There are two brass: trombone and trumpet. A reed player who plays sax, clarinet and flute. A bass player who plays upright bass and tuba. Our rhythm section is piano, drums and bass. We also have a hollow body electric. The electric guitar player’s Fender amp is his amplification. It’s very simple.

Was it difficult miking the band?

Interestingly enough, we’re using a single microphone for the entire band. It sounds crazy, but we’re using a Neumann shotgun mic. It’s positioned behind the piano so it’s catching the piano and all of the acoustic instruments on the other side of the center entrance. We initially thought we could get away without miking the band at all—just the bare acoustic  sound on the stage would be more than enough and that would be our threshold—so the sound of the band itself acoustically would be the lower level, and then we would mix the mikes just above the band and just above mixing them within themselves. We found that we were losing the piano by doing that. We needed to be able to push the band in scene transitions or do the Broadway bump at the end of a big number, so we used that shotgun mic. We were catching enough that we could give a little level boost to the band if needed and to the piano specifically. We positioned the mic in a way that the piano is being picked up relative to the rest of the band in a better way. We don’t really push the band often, it’s just in places where we really want the emotional impact of a swell in the level.
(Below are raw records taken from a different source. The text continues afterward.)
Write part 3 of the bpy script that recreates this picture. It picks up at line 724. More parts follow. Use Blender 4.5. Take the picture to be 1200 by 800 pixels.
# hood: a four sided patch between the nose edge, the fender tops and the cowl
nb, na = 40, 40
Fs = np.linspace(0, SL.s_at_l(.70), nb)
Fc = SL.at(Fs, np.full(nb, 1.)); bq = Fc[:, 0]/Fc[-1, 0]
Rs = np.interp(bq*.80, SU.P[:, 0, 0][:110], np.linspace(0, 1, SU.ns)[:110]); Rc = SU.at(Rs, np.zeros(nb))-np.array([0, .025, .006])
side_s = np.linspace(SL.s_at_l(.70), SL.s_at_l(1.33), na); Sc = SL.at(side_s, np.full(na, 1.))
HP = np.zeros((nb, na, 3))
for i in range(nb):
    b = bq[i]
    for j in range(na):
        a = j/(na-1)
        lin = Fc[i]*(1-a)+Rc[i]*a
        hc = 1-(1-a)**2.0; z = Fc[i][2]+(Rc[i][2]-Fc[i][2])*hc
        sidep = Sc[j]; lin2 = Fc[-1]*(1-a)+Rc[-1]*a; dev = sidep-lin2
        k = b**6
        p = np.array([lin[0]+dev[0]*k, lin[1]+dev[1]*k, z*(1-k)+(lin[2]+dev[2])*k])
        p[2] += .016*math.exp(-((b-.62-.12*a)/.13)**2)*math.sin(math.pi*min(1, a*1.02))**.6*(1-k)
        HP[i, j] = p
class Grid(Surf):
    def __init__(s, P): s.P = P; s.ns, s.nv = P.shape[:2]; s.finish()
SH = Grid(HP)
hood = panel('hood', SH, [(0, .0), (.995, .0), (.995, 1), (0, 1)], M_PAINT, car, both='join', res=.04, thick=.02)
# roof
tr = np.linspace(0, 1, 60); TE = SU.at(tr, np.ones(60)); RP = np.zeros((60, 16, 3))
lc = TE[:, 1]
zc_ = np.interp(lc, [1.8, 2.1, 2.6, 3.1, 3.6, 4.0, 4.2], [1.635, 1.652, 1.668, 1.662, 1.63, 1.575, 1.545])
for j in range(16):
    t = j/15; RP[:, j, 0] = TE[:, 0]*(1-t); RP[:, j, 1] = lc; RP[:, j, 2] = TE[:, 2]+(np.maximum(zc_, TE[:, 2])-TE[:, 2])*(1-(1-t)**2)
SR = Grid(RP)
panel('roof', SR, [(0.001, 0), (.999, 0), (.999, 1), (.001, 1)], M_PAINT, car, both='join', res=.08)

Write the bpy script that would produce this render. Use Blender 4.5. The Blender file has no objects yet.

It sounds like you had a good time working on the show.

I did. The York is wonderful. They’re people who are doing new musicals or getting New York premieres to the work itself. It’s not about selling tickets and it’s not about getting a good review in the Times. Of course you want to do those things, but the goal is to produce these shows and get them out to a New York audience. I think it’s really admirable work doing these new shows and really developing them. The script for this show changed significantly over the course of its short rehearsal period. It’s just a really nice group of people to work with.